С 2014 года мы радуемся мелочам: провозу конфет «Рошен» и украинских книг через границу. Контрабандным украинским товарам, за которыми ведем охоту на рынках и очень редко находим. Сочетанию желтых и голубых футболок, которые вывесила соседка на балконе. Это знак или просто совпадение?
Как хочется верить, что знак, единственный дозволенный способ сказать: не только у вас украли дом, у нас тоже. Мы быстро учимся этому тайному языку: тоже вывешиваем футболки, носим шоперы с принтами украинских городов, с незнакомцами учимся говорить метафорами и намеками, по которым понимаем, наш это человек или нет.
Все родственники, друзья, знакомые и незнакомые теперь четко разделились на своих и чужих. Из мира исчезают оттенки, остается лишь белое и черное. Мои родители становятся очень политизированными, а еще, кажется, бо́льшими патриотами, чем я, которая живет в Киеве и бывает в Севастополе раз в полгода. Однако, возвращаясь домой, я за пару дней становлюсь такой же, как они. И так же, как и они, за ужином спрашиваю: «Путин еще не сдох?» — вместо «Как прошел день?».
Я постоянно ощущаю себя медузой, которую вытащили из моря. Меня рассматривают, как какую-то диковинку, везде, где бы я ни была. И в Севастополе я не своя, так как мне противна эта оккупация, а люди вокруг в основном этого не понимают. И в Украине я тоже не совсем украинка, ведь я из Севастополя, Крыма, украденного дома.
Время идет. С каждым годом медуза сохнет все больше. Остается лишь мутное пятно на камне.
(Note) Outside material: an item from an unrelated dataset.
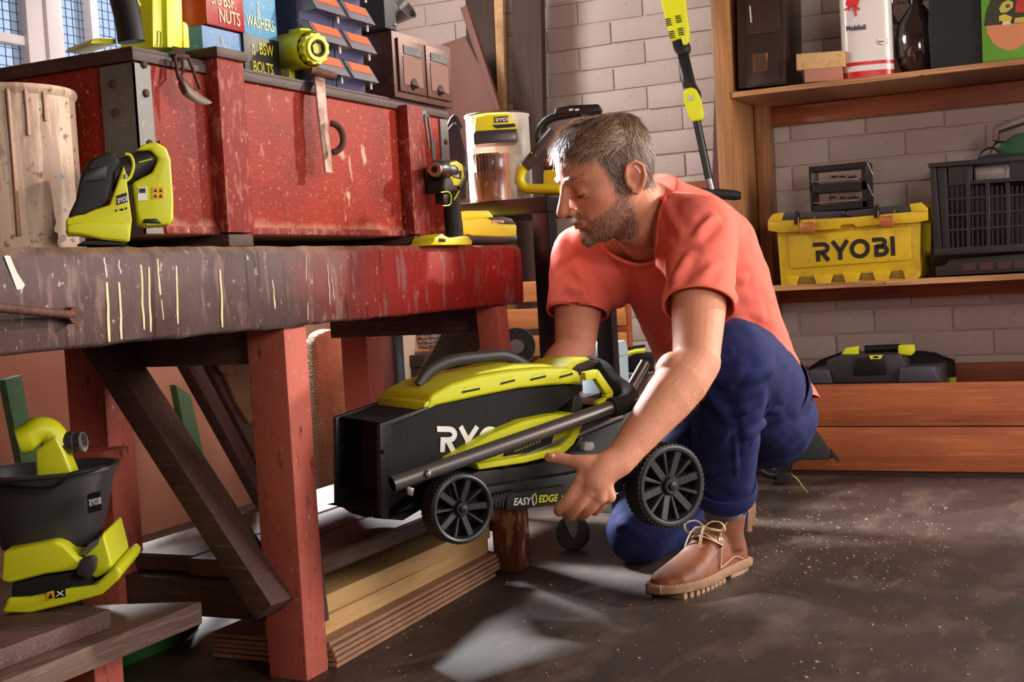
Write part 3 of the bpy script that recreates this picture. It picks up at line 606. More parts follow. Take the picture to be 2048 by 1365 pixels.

Мои племянники, которые родились уже при России, в прошлом году пошли в российскую школу. Молодая девушка в поликлинике, держа мой украинский паспорт, признается, что впервые видит такой документ. Мы привыкаем к рублям, к российским продуктам, к границам физическим и даже тем, что у нас в голове.
Но Крым — это Украина. А Севастополь — украинский.
Я упорно это повторяю при любом удобном случае. По-детски верю: если я проговорю это достаточное количество раз, это обязательно произойдет. И теперь, когда первые взрывы прогремели и в Севастополе, а вся страна вместе со мной мечтает о следующем мирном и украинском лете в Крыму, кажется, я почти дошла до заветного числа.
Но пока я, как медуза на горячем крымском солнце, мечтаю об осторожных руках, которые отнесут меня обратно в море. Домой.